社会プログラムについては、若い世代の方々に向けて、安全運転教習所と共に、公道での正しいバイクのライディング方法に関する講習を行っています。
■1年間に用意するパーツや費用について
チームのテクニカル・ディレクターであり、イタリア拠点の責任者でもあるジュリオ・ベルナルデッレ氏は、1年間にチームが使用するパーツの調達方法や消費量、および予め用意するスペア部品の量などについて以下の通り説明する。
●一年間に何セットくらいのシャシーやエンジンを使用するのですか?
チームがシャシーを変更するのはクラッシュの時か、新型のパーツが提供された時だけです。
MotoGPで使用するエンジンはライフサイクルが短いので、チームは1年間に最大5セットか6セットのエンジンをローテーションしています。
●クラッシュが発生する度に色々部品を交換しなければならないと思いますが、転倒が増えるとチームの出費も増えるのでしょうか。また、レースウイーク中に部品が足りなくなるようなケースはありますか?
シーズンの開始時に、どのチームも標準的な量のスペアパーツを供給されます。通常なら、4レースか5レースを戦うのに十分な量です。それ以降は、各チームが必要な追加パーツを購入する事になりますから、クラッシュが多いと大変な出費になります。
トップチームになると、レースウイーク中に必要とされる量よりもはるかに多い部品を常に持ち込んでいます。
■来期の800ccに関する計画や新タイヤレギュレーションについて
●日本GPの後のツインリンクもてぎでは、800ccマシンのテストがワークスチームにより行われましたが、ホンダからチームにはいつ頃800ccマシンが供給されるのでしょうか。JiRとして800ccのテストに関するスケジュールはありますか。
現段階では、800ccマシンのテストに関する具体的な計画はありません。ただ、最初のテストが11月になる事は間違いないでしょう。
●FIMは2007年シーズンに向けて新しいタイヤレギュレーションを発表しましたが、これにより来期はタイヤ選択が難しくなるとお考えでしょうか。一部のタイヤメーカーは今回の発表を歓迎しているようですが、チームの立場から見るとどうでしょう。タイヤに支払うコストなどは楽になると思いますか。
今回発表されたレギュレーションは、スリックタイヤの使用量をレースウイーク中に制限するというものです。タイヤメーカーは週末のフリー・プラクティスが始まる前に全てのタイヤを用意し、それ以降の追加は許されません。

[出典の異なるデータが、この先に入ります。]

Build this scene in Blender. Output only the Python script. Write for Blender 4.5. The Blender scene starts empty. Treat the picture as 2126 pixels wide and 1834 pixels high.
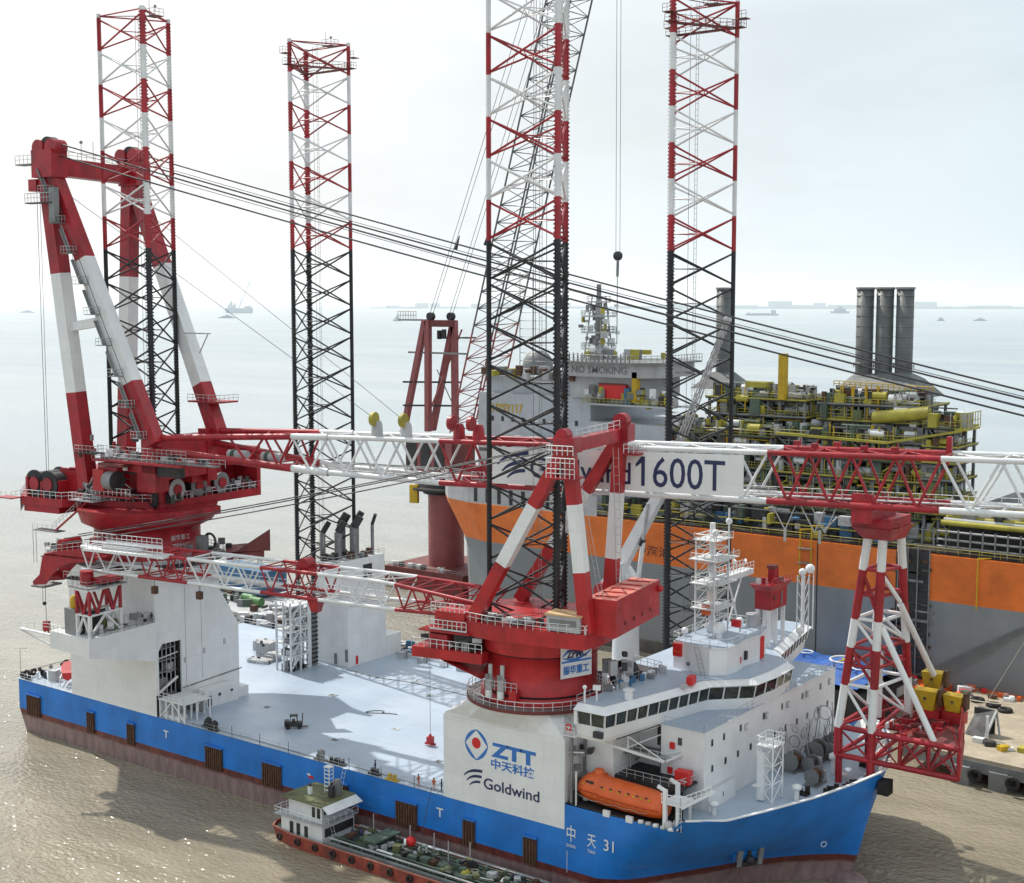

従って、タイヤメーカーはこれまでよりも慎重にタイヤの準備を進めておく必要性が出てきますから、研究開発にはさらに莫大な投資が行われるでしょうね。
チームの立場から言えば、レースウイーク中のタイヤテストにかかる時間は減ると思います。
●JiRは2005年からタイヤ・サプライヤーを変更していますが、以前と比較してサスペンションやシャシーのセッティングに大きな違いはありましたか?
ミシュランタイヤに変更した事で、サスペンションのセッティング内容は大きく変わりました。ただ、シャシーに関してですが、ホンダのMotoGPマシンのシャシーはそれほどセッティング範囲が広くありません。